— begin Data block —

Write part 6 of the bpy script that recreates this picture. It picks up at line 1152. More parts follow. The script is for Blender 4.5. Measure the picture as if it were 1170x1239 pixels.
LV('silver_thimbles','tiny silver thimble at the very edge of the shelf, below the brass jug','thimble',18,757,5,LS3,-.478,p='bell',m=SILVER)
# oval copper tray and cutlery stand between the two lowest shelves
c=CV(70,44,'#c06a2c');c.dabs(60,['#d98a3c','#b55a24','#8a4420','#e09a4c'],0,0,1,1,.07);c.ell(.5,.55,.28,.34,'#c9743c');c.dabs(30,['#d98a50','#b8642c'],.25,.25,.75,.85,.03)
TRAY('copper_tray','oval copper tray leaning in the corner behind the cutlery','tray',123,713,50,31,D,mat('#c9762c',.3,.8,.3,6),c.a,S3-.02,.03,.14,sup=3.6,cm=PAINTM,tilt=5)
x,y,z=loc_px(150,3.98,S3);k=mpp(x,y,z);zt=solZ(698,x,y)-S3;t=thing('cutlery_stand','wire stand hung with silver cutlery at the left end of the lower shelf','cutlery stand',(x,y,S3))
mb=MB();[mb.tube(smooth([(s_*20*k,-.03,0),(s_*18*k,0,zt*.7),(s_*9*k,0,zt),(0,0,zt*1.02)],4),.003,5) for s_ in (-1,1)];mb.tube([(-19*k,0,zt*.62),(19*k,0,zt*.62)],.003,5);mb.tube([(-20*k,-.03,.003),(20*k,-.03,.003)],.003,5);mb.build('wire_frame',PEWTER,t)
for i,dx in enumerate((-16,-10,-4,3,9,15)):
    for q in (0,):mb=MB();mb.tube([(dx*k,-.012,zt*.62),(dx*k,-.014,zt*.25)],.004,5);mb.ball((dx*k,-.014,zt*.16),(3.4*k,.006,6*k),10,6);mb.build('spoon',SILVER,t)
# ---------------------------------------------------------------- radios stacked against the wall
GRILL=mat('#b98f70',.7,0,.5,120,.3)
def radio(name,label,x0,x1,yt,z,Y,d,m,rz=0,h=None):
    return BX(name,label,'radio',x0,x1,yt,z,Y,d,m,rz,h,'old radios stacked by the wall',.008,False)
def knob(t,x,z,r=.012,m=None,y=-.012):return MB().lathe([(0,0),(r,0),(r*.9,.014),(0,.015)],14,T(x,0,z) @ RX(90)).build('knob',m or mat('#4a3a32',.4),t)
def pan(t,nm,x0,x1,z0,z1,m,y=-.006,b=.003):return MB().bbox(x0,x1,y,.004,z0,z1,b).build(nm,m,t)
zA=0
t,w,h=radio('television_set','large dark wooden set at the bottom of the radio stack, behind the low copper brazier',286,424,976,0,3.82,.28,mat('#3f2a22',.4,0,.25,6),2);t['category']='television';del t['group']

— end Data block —

#### The exercise
Repeat back the data above, exact to the last character.

#### Exercise result
Write part 6 of the bpy script that recreates this picture. It picks up at line 1152. More parts follow. The script is for Blender 4.5. Measure the picture as if it were 1170x1239 pixels.
LV('silver_thimbles','tiny silver thimble at the very edge of the shelf, below the brass jug','thimble',18,757,5,LS3,-.478,p='bell',m=SILVER)
# oval copper tray and cutlery stand between the two lowest shelves
c=CV(70,44,'#c06a2c');c.dabs(60,['#d98a3c','#b55a24','#8a4420','#e09a4c'],0,0,1,1,.07);c.ell(.5,.55,.28,.34,'#c9743c');c.dabs(30,['#d98a50','#b8642c'],.25,.25,.75,.85,.03)
TRAY('copper_tray','oval copper tray leaning in the corner behind the cutlery','tray',123,713,50,31,D,mat('#c9762c',.3,.8,.3,6),c.a,S3-.02,.03,.14,sup=3.6,cm=PAINTM,tilt=5)
x,y,z=loc_px(150,3.98,S3);k=mpp(x,y,z);zt=solZ(698,x,y)-S3;t=thing('cutlery_stand','wire stand hung with silver cutlery at the left end of the lower shelf','cutlery stand',(x,y,S3))
mb=MB();[mb.tube(smooth([(s_*20*k,-.03,0),(s_*18*k,0,zt*.7),(s_*9*k,0,zt),(0,0,zt*1.02)],4),.003,5) for s_ in (-1,1)];mb.tube([(-19*k,0,zt*.62),(19*k,0,zt*.62)],.003,5);mb.tube([(-20*k,-.03,.003),(20*k,-.03,.003)],.003,5);mb.build('wire_frame',PEWTER,t)
for i,dx in enumerate((-16,-10,-4,3,9,15)):
    for q in (0,):mb=MB();mb.tube([(dx*k,-.012,zt*.62),(dx*k,-.014,zt*.25)],.004,5);mb.ball((dx*k,-.014,zt*.16),(3.4*k,.006,6*k),10,6);mb.build('spoon',SILVER,t)
# ---------------------------------------------------------------- radios stacked against the wall
GRILL=mat('#b98f70',.7,0,.5,120,.3)
def radio(name,label,x0,x1,yt,z,Y,d,m,rz=0,h=None):
    return BX(name,label,'radio',x0,x1,yt,z,Y,d,m,rz,h,'old radios stacked by the wall',.008,False)
def knob(t,x,z,r=.012,m=None,y=-.012):return MB().lathe([(0,0),(r,0),(r*.9,.014),(0,.015)],14,T(x,0,z) @ RX(90)).build('knob',m or mat('#4a3a32',.4),t)
def pan(t,nm,x0,x1,z0,z1,m,y=-.006,b=.003):return MB().bbox(x0,x1,y,.004,z0,z1,b).build(nm,m,t)
zA=0
t,w,h=radio('television_set','large dark wooden set at the bottom of the radio stack, behind the low copper brazier',286,424,976,0,3.82,.28,mat('#3f2a22',.4,0,.25,6),2);t['category']='television';del t['group']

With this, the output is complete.